>> BEGIN Data for this exercise
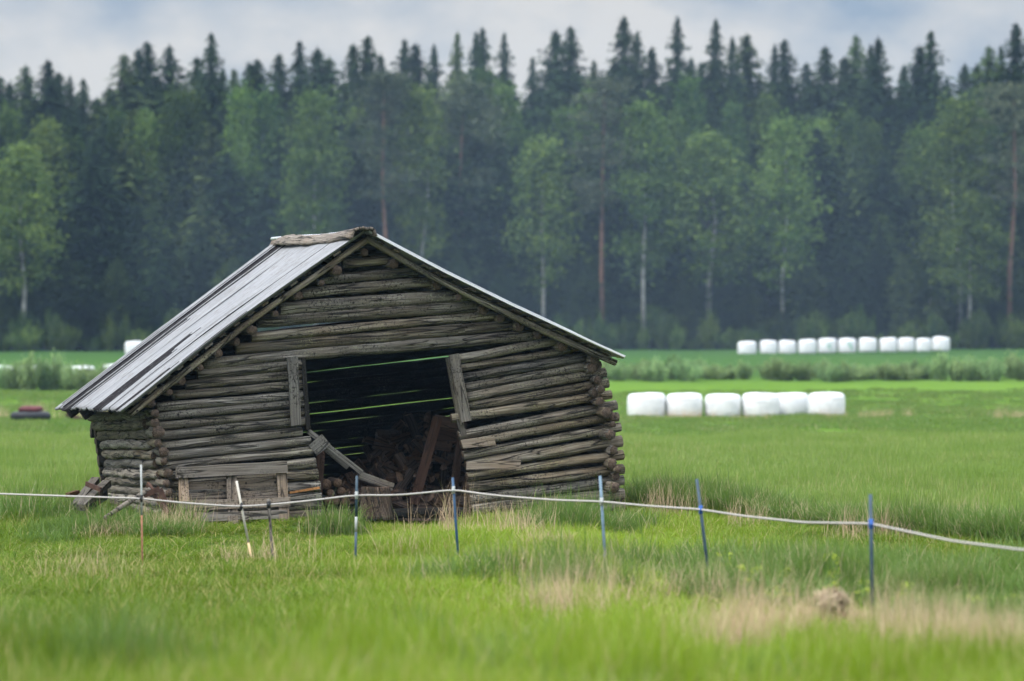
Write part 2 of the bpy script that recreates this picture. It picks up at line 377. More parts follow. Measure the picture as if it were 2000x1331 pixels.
# full-width and gable logs above the doorway: (x0,y0,x1,y1,diameter px)
gable_logs = [(668, 516, 762, 508, 19), (614, 548, 815, 531, 21), (587, 573, 860, 548, 22), (545, 604, 916, 578, 29), (502, 628, 936, 597, 24),
              (490, 661, 968, 616, 21), (460, 683, 1010, 635, 22), (396, 711, 1044, 654, 23)]
left_logs = [  # left of the doorway: x0, centre y0, x1, centre y1, diameter
    (385, 731, 588, 712, 19), (362, 753, 591, 731, 19), (336, 773, 592, 751, 19), (305, 796, 593, 771, 19), (300, 815, 594, 788, 17.5), (302, 834, 596, 806, 18),
    (305, 853, 599, 822.5, 19.5), (311, 872, 589, 843, 20), (314, 893, 606, 861, 20), (317, 912, 612, 881, 20.5), (322, 931, 616, 904, 22), (326, 950, 620, 926, 22),
    (330, 969, 625, 950, 21), (332, 988, 627, 971, 19), (335, 1004, 629, 986, 17), (338, 1021, 631, 1006, 24)]
right_logs = [
    (896, 701.5, 1093, 664, 19), (899, 720, 1117, 683, 16), (903, 739, 1147, 697, 19), (908, 757, 1146, 715.5, 17.5), (911, 776, 1183, 728, 18.5), (914, 795, 1187, 748, 19),
    (881, 818, 1193, 771, 18.5), (895, 850.5, 1203, 791, 20), (899, 868, 1207, 814, 19), (904, 890, 1211, 835, 19.5), (910, 910, 1214, 862, 22), (912, 932, 1216, 888, 20),
    (914, 953, 1217, 916, 21), (916, 975, 1217, 938, 19), (919, 995, 1218, 966, 23), (925, 1012, 1219, 990, 16)]
def frontlog(e, off=0.0, nick=0):
    x0, y0, x1, y1, d = e; mb = MB()
    xm = (x0 + x1) / 2
    a = F(x0, y0, off); b = F(x1, y1, off); c = F(xm, (y0 + y1) / 2 + random.uniform(-1.0, 1.0), off)
    r = np.array([M(d, x0), M(d, xm) * random.uniform(.97, 1.04), M(d, x1)]) * 0.49
    log_geo(mb, [a, c, b], r, seg=22, step=0.08, wob=0.010, rough=0.12)
    bpart("wall_log", mb, WM, front, True)
for e in gable_logs: frontlog(e, 0.0)
for i, e in enumerate(left_logs): frontlog(e, 0.0 if i % 2 else 0.006)
for i, e in enumerate(right_logs): frontlog(e, 0.0 if i % 2 else 0.006)
# corner log ends of the side walls that poke out through the front
ends = [(1160, 699, 11, 1), (1158.7, 721, 11, 0), (1169, 742, 8.5, 0), (1175, 760, 8, 0), (1165, 767, 7.5, 0), (1174, 784, 8.5, 0), (1186, 807, 11, 0), (1199, 815, 8.5, 0), (1197, 828, 7, 0),
        (1194, 850, 11, 0), (1200, 879, 9.5, 0), (1198, 905.6, 11, 0), (1208, 917, 7, 0), (1202, 929, 9, 0), (1198, 951, 12, 0)]
for (x, y, r, h) in ends:
    mb = MB(); p = F(x, y, random.uniform(0.15, 0.26))
    log_geo(mb, [p, p + VD * 4.5 + np.array([0, 0, random.uniform(-.03, .03)])], [M(r, x), M(r, x) * .95], seg=18, step=0.35, wob=0.015, rough=0.30)
    if h:   # the hollow one
        for q in range(len(mb.v[0])):
            pass
    bpart("wall_log", mb, WM, farside, True)
side_logs = [(178, 813, 288, 811, 18), (185, 832, 292, 829, 20), (193, 851, 300, 847, 20), (197, 869, 302, 867, 18), (200.5, 887, 308, 888, 18), (204, 905, 312, 907, 18.5), (208, 923, 318, 926, 19),
             (211, 939, 320, 944, 18), (214, 955, 322, 962, 19), (216, 972, 324, 981, 20), (218, 990, 326, 998, 20)]
lends = [(297, 787, 9), (302, 808, 8), (303, 826, 8), (311, 846, 12), (309, 867, 8), (320, 883, 10), (321, 901.6, 8), (328, 924, 10), (326, 944, 8), (330, 962, 8), (333, 982, 9)]
for i, (e, le) in enumerate(zip(side_logs, lends)):
    x0, y0, x1, y1, d = e
    a = F(x0, y0, -4.2); b = F(x1, y1, -0.10); c = F(le[0], le[1], 0.22)
    mb = MB(); ra = d * FT(x0, -4.2) / FPX * .53; rb = d * FT(x1) / FPX * .53
    log_geo(mb, [a, a * .5 + b * .5, b], [ra, (ra + rb) / 2, rb], seg=20, step=0.09, wob=0.03, rough=0.18); log_geo(mb, [c, c + VD * .45], [M(le[2], 310), M(le[2], 310) * .9], seg=18, step=.12, wob=.01, rough=.3)
    bpart("wall_log", mb, [W_SIDE, E_LOG], side, True)
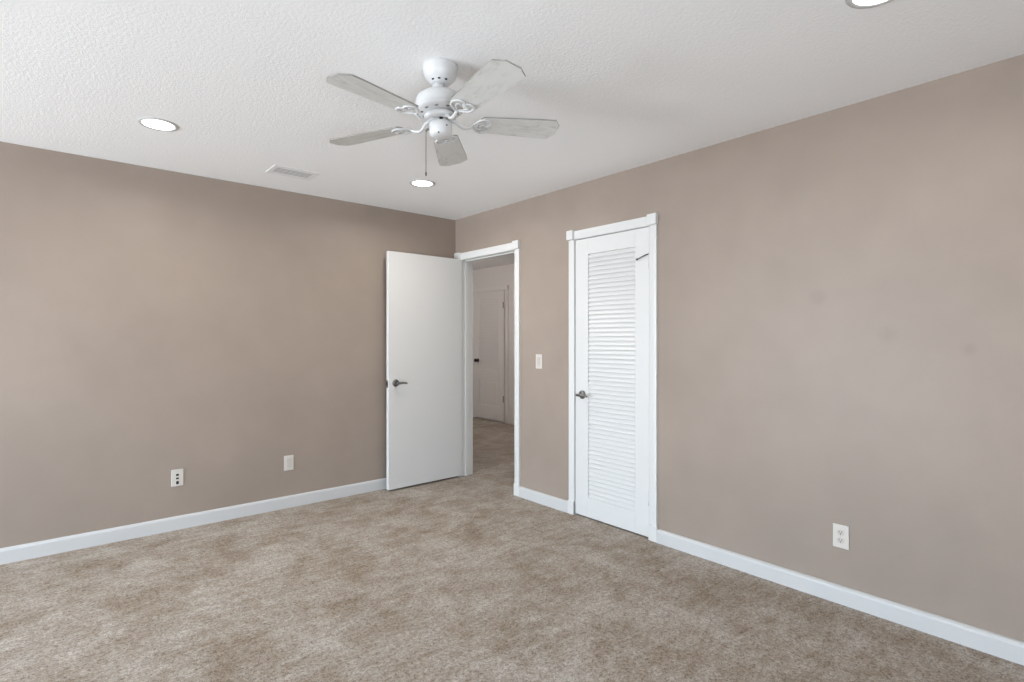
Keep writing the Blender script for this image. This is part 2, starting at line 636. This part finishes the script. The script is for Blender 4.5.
>> END Data for this exercise
▶ **Stated exercise**: Go through the listing above and write it all out exactly, leaving out any picture.

▶ **Correct output**:
Write part 2 of the bpy script that recreates this picture. It picks up at line 377. More parts follow. Measure the picture as if it were 2000x1331 pixels.
# full-width and gable logs above the doorway: (x0,y0,x1,y1,diameter px)
gable_logs = [(668, 516, 762, 508, 19), (614, 548, 815, 531, 21), (587, 573, 860, 548, 22), (545, 604, 916, 578, 29), (502, 628, 936, 597, 24),
              (490, 661, 968, 616, 21), (460, 683, 1010, 635, 22), (396, 711, 1044, 654, 23)]
left_logs = [  # left of the doorway: x0, centre y0, x1, centre y1, diameter
    (385, 731, 588, 712, 19), (362, 753, 591, 731, 19), (336, 773, 592, 751, 19), (305, 796, 593, 771, 19), (300, 815, 594, 788, 17.5), (302, 834, 596, 806, 18),
    (305, 853, 599, 822.5, 19.5), (311, 872, 589, 843, 20), (314, 893, 606, 861, 20), (317, 912, 612, 881, 20.5), (322, 931, 616, 904, 22), (326, 950, 620, 926, 22),
    (330, 969, 625, 950, 21), (332, 988, 627, 971, 19), (335, 1004, 629, 986, 17), (338, 1021, 631, 1006, 24)]
right_logs = [
    (896, 701.5, 1093, 664, 19), (899, 720, 1117, 683, 16), (903, 739, 1147, 697, 19), (908, 757, 1146, 715.5, 17.5), (911, 776, 1183, 728, 18.5), (914, 795, 1187, 748, 19),
    (881, 818, 1193, 771, 18.5), (895, 850.5, 1203, 791, 20), (899, 868, 1207, 814, 19), (904, 890, 1211, 835, 19.5), (910, 910, 1214, 862, 22), (912, 932, 1216, 888, 20),
    (914, 953, 1217, 916, 21), (916, 975, 1217, 938, 19), (919, 995, 1218, 966, 23), (925, 1012, 1219, 990, 16)]
def frontlog(e, off=0.0, nick=0):
    x0, y0, x1, y1, d = e; mb = MB()
    xm = (x0 + x1) / 2
    a = F(x0, y0, off); b = F(x1, y1, off); c = F(xm, (y0 + y1) / 2 + random.uniform(-1.0, 1.0), off)
    r = np.array([M(d, x0), M(d, xm) * random.uniform(.97, 1.04), M(d, x1)]) * 0.49
    log_geo(mb, [a, c, b], r, seg=22, step=0.08, wob=0.010, rough=0.12)
    bpart("wall_log", mb, WM, front, True)
for e in gable_logs: frontlog(e, 0.0)
for i, e in enumerate(left_logs): frontlog(e, 0.0 if i % 2 else 0.006)
for i, e in enumerate(right_logs): frontlog(e, 0.0 if i % 2 else 0.006)
# corner log ends of the side walls that poke out through the front
ends = [(1160, 699, 11, 1), (1158.7, 721, 11, 0), (1169, 742, 8.5, 0), (1175, 760, 8, 0), (1165, 767, 7.5, 0), (1174, 784, 8.5, 0), (1186, 807, 11, 0), (1199, 815, 8.5, 0), (1197, 828, 7, 0),
        (1194, 850, 11, 0), (1200, 879, 9.5, 0), (1198, 905.6, 11, 0), (1208, 917, 7, 0), (1202, 929, 9, 0), (1198, 951, 12, 0)]
for (x, y, r, h) in ends:
    mb = MB(); p = F(x, y, random.uniform(0.15, 0.26))
    log_geo(mb, [p, p + VD * 4.5 + np.array([0, 0, random.uniform(-.03, .03)])], [M(r, x), M(r, x) * .95], seg=18, step=0.35, wob=0.015, rough=0.30)
    if h:   # the hollow one
        for q in range(len(mb.v[0])):
            pass
    bpart("wall_log", mb, WM, farside, True)
side_logs = [(178, 813, 288, 811, 18), (185, 832, 292, 829, 20), (193, 851, 300, 847, 20), (197, 869, 302, 867, 18), (200.5, 887, 308, 888, 18), (204, 905, 312, 907, 18.5), (208, 923, 318, 926, 19),
             (211, 939, 320, 944, 18), (214, 955, 322, 962, 19), (216, 972, 324, 981, 20), (218, 990, 326, 998, 20)]
lends = [(297, 787, 9), (302, 808, 8), (303, 826, 8), (311, 846, 12), (309, 867, 8), (320, 883, 10), (321, 901.6, 8), (328, 924, 10), (326, 944, 8), (330, 962, 8), (333, 982, 9)]
for i, (e, le) in enumerate(zip(side_logs, lends)):
    x0, y0, x1, y1, d = e
    a = F(x0, y0, -4.2); b = F(x1, y1, -0.10); c = F(le[0], le[1], 0.22)
    mb = MB(); ra = d * FT(x0, -4.2) / FPX * .53; rb = d * FT(x1) / FPX * .53
    log_geo(mb, [a, a * .5 + b * .5, b], [ra, (ra + rb) / 2, rb], seg=20, step=0.09, wob=0.03, rough=0.18); log_geo(mb, [c, c + VD * .45], [M(le[2], 310), M(le[2], 310) * .9], seg=18, step=.12, wob=.01, rough=.3)
    bpart("wall_log", mb, [W_SIDE, E_LOG], side, True)
Keep writing the Blender script for this image. This is part 2, starting at line 636. This part finishes the script. The script is for Blender 4.5.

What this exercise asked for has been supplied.